→ **GOAL**
All of the listing below must be repeated word for word. Pictures are the only thing to omit.

----- DATA SHOWN -----

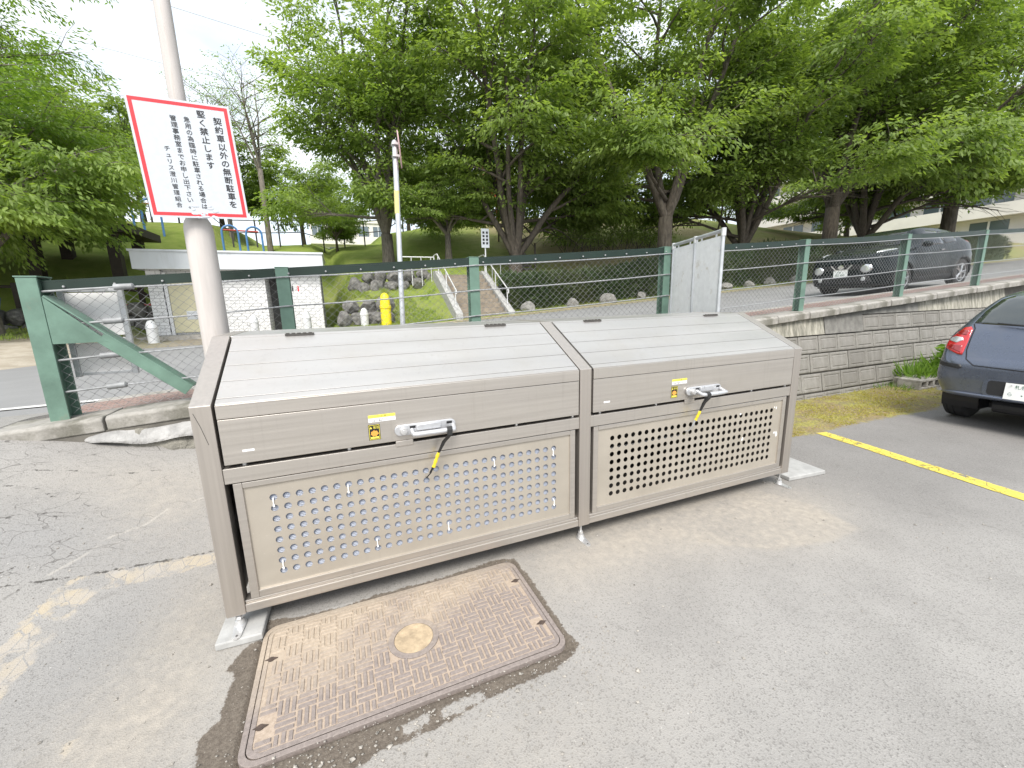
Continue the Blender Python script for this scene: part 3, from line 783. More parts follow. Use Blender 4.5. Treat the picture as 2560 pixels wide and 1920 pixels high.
# gusset plate
br.prism([(-1.318, 1.60), (-1.00, 1.262), (-1.318, 1.262)], lambda a, b: (a, FY - .082, b), lambda a, b: (a, FY - .070, b))
adopt(br.build('gusset_plate', M['green'], bevel=.002), fence)
br = MB()
d = Vector((B[0] - A[0], 0, B[1] - A[1])).normalized(); nrm = Vector((-d.z, 0, d.x))
a0 = Vector((A[0], FY, A[1])); b0 = Vector((B[0], FY, B[1]))
def ob(m, p, q, n, w, y0, y1):
    m.add([p + Vector((0, y0, 0)), q + Vector((0, y0, 0)), q + n * w + Vector((0, y0, 0)), p + n * w + Vector((0, y0, 0)),
           p + Vector((0, y1, 0)), q + Vector((0, y1, 0)), q + n * w + Vector((0, y1, 0)), p + n * w + Vector((0, y1, 0))],
          [(0, 1, 2, 3), (7, 6, 5, 4), (0, 4, 5, 1), (3, 2, 6, 7), (0, 3, 7, 4), (1, 5, 6, 2)])
if nrm.z > 0: nrm = -nrm
mid = a0.lerp(b0, .38)
ob(br, mid, b0, nrm, .078, -.0805, -.069)
ob(br, a0, b0, -nrm, .012, -.082, .05)
adopt(br.build('diagonal_brace', M['green'], bevel=.002), fence)
# top rail, one angle bar per bay
bays = [-1.375] + POSTS
for a, b in zip(bays[:-1], bays[1:]):
    m = MB(); x0, x1 = a + .055, b - .055
    def zz(x): return wall_top(x) + FH
    for (y0, y1, t0, t1) in ((-.045, .045, -.012, 0), (-.045, -.036, -.072, -.013)):
        m.add([(x0, FY + y0, zz(x0) + t0), (x1, FY + y0, zz(x1) + t0), (x1, FY + y1, zz(x1) + t0), (x0, FY + y1, zz(x0) + t0),
               (x0, FY + y0, zz(x0) + t1), (x1, FY + y0, zz(x1) + t1), (x1, FY + y1, zz(x1) + t1), (x0, FY + y1, zz(x0) + t1)],
              [(0, 3, 2, 1), (4, 5, 6, 7), (0, 1, 5, 4), (2, 3, 7, 6), (0, 4, 7, 3), (1, 2, 6, 5)])
    adopt(m.build('top_rail', M['green_shade']), fence)
# hook bolts under the rail
hb = MB(); hb.lathe([(.008, 0), (.008, .012), (.004, .014)], 6, rot=Matrix.Rotation(R(90), 3, 'X'))
h0 = None
for i in range(30):
    x = -1.2 + i * .29
    if h0 is None: h0 = hb.build('hook_bolt', M['wire'], fence); o = h0
    else: o = h0.copy(); COL.objects.link(o)
    adopt(o, fence); o.location = (x, FY - .045, wall_top(x) + FH - .05)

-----

→ **THE COMPLETED TASK**
Continue the Blender Python script for this scene: part 3, from line 783. More parts follow. Use Blender 4.5. Treat the picture as 2560 pixels wide and 1920 pixels high.
# gusset plate
br.prism([(-1.318, 1.60), (-1.00, 1.262), (-1.318, 1.262)], lambda a, b: (a, FY - .082, b), lambda a, b: (a, FY - .070, b))
adopt(br.build('gusset_plate', M['green'], bevel=.002), fence)
br = MB()
d = Vector((B[0] - A[0], 0, B[1] - A[1])).normalized(); nrm = Vector((-d.z, 0, d.x))
a0 = Vector((A[0], FY, A[1])); b0 = Vector((B[0], FY, B[1]))
def ob(m, p, q, n, w, y0, y1):
    m.add([p + Vector((0, y0, 0)), q + Vector((0, y0, 0)), q + n * w + Vector((0, y0, 0)), p + n * w + Vector((0, y0, 0)),
           p + Vector((0, y1, 0)), q + Vector((0, y1, 0)), q + n * w + Vector((0, y1, 0)), p + n * w + Vector((0, y1, 0))],
          [(0, 1, 2, 3), (7, 6, 5, 4), (0, 4, 5, 1), (3, 2, 6, 7), (0, 3, 7, 4), (1, 5, 6, 2)])
if nrm.z > 0: nrm = -nrm
mid = a0.lerp(b0, .38)
ob(br, mid, b0, nrm, .078, -.0805, -.069)
ob(br, a0, b0, -nrm, .012, -.082, .05)
adopt(br.build('diagonal_brace', M['green'], bevel=.002), fence)
# top rail, one angle bar per bay
bays = [-1.375] + POSTS
for a, b in zip(bays[:-1], bays[1:]):
    m = MB(); x0, x1 = a + .055, b - .055
    def zz(x): return wall_top(x) + FH
    for (y0, y1, t0, t1) in ((-.045, .045, -.012, 0), (-.045, -.036, -.072, -.013)):
        m.add([(x0, FY + y0, zz(x0) + t0), (x1, FY + y0, zz(x1) + t0), (x1, FY + y1, zz(x1) + t0), (x0, FY + y1, zz(x0) + t0),
               (x0, FY + y0, zz(x0) + t1), (x1, FY + y0, zz(x1) + t1), (x1, FY + y1, zz(x1) + t1), (x0, FY + y1, zz(x0) + t1)],
              [(0, 3, 2, 1), (4, 5, 6, 7), (0, 1, 5, 4), (2, 3, 7, 6), (0, 4, 7, 3), (1, 2, 6, 5)])
    adopt(m.build('top_rail', M['green_shade']), fence)
# hook bolts under the rail
hb = MB(); hb.lathe([(.008, 0), (.008, .012), (.004, .014)], 6, rot=Matrix.Rotation(R(90), 3, 'X'))
h0 = None
for i in range(30):
    x = -1.2 + i * .29
    if h0 is None: h0 = hb.build('hook_bolt', M['wire'], fence); o = h0
    else: o = h0.copy(); COL.objects.link(o)
    adopt(o, fence); o.location = (x, FY - .045, wall_top(x) + FH - .05)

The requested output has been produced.